Setting the Standard in Performance Assessments

Successful client outcomes start before the project even begins—they start well before the first day of work. Putting together a winning project team begins by selecting team members with the right skills to do the job at hand. How do you ensure you have chosen those people for your project?

APTIM uses hands-on evaluation centers to identify a person’s knowledge and skill set in a particular craft. This system allows us to provide superior service to clients. “Permanent and mobile Craft Evaluation Centers™ are a tool that helps us drive quality of craftsmanship and ensure we only put quality craftsmen on client sites,” says Lance Allen, Senior Manager.

"We are not training anyone to be an A-Class millwright-we are evaluating whether or not they are"

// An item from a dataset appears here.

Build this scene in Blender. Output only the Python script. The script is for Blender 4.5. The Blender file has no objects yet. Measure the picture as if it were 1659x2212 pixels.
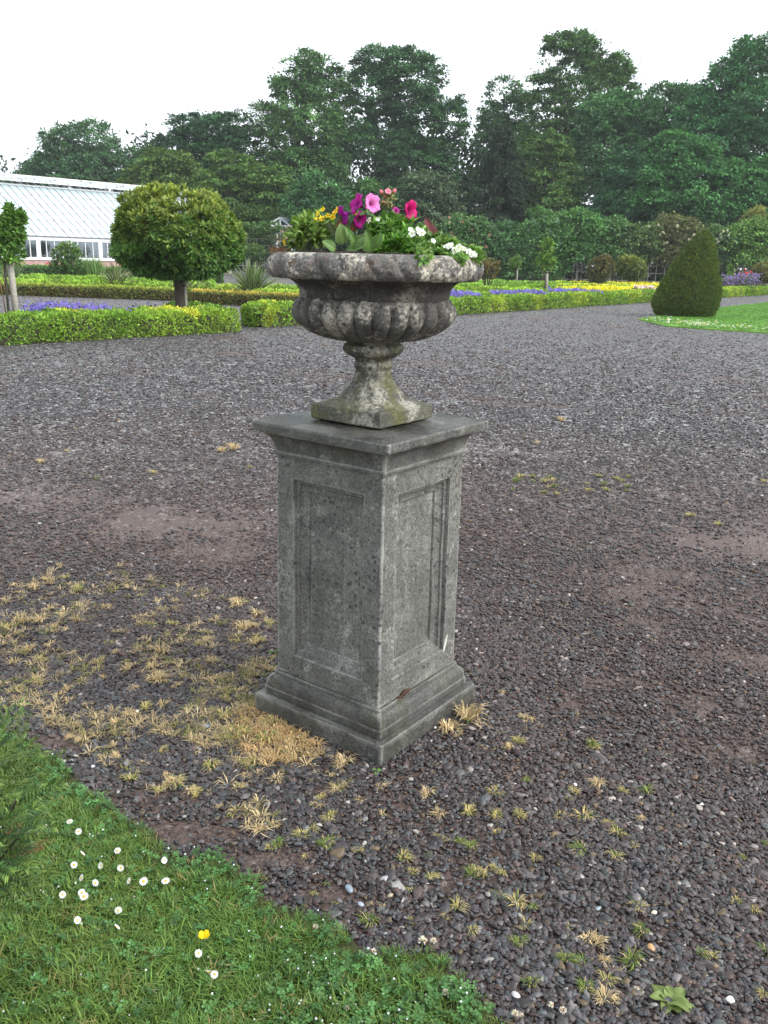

Craftsmen typically are not asked to show anything except possibly a National Center for Construction Education and Research (NCCER) card—oftentimes, this alone is not enough. The card does not really inform whether a candidate can perform the job at the necessary skill level. Do they have the direct skill and knowledge required for a particular project? “Frequently we are told ‘I am an A-class craftsman,’ only to find out they have never done the actual work required of a specific position,” Lance said. The assessment conducted at the Craft Evaluation Center™ provides tangible evidence and validation of a craftsman’s skill level and peace of mind for our clients. The evaluation is the beginning of the hiring process. Well before we begin work and even before we hire a craftsman, we evaluate all candidates for A-Class skill level. We conduct this level of evaluation through hands-on craft skill evaluation and thorough and meticulous guidelines. “Evaluations are not subjective—they are very black and white—you can either do it or not,” said Lance. “Our evaluators know right away.” Evaluators use a nine-part system of guidelines including categories such as safe work practices and PPE, tool and valve identifications, and other handson tasks that allow candidates to demonstrate their knowledge and ability to perform the job to the highest of standards. The same guidelines are used by all evaluators for each craft. Safety, Lock out / Tag out, tools to be used—all these things make a good craftsman. Evaluations always start with safety “we are a safety first, people first company,” said Lance.

A-Class evaluations are performed for millwrights, pipefitter/fabricator, pipefitter/bolt-up, and boilermaker. Soft craft evaluations are conducted for scaffold builders, painter/blasters, and insulators. Evaluation centers are not training facilities. “We are not training anyone to be an A-Class millwright—we are evaluating whether or not they are,” Lance explains. What happens to candidates that go through the evaluation and do not qualify with an A-Class rating? “We only evaluate A-Class,” says Lance. “If a candidate is B or C-Class, we send them back to recruiting to find availabilities for this skill level. They still have a chance to work for us—just not as an A-Class journeyman.” This does not mean that people are left out or left behind. “It just means we are meticulously matching the skill set to the position.” Our clients have seen a significant difference in quality of craftsmanship and team dynamics. Word gets around. Not only does the evaluation process enable us to match the highest skills to the job at hand, we are finding that the most skilled workers are gravitating toward us, wanting to be in a position that demands the highest craftsmanship. “Not only are our clients happy with a greatly reduced amount of rework—our nested workers are happier as well,” said Lance. They do not have to bring new team members up to speed—everyone is able to be fully applied right away each day, and they know that more skilled craftsmen are joining the team. Further, better craftsmen really like this evaluation. “We often hear candidates tell us that ‘if everybody went through this, we would all have better workers,’” he said. Senior management asked site managers what they need to make APTIM “extraordinary” and all agreed that a way to put better craftsmen on client sites was essential. The Craft Evaluation Center™ is a result of commitment to innovation, collaboration, and differentiation.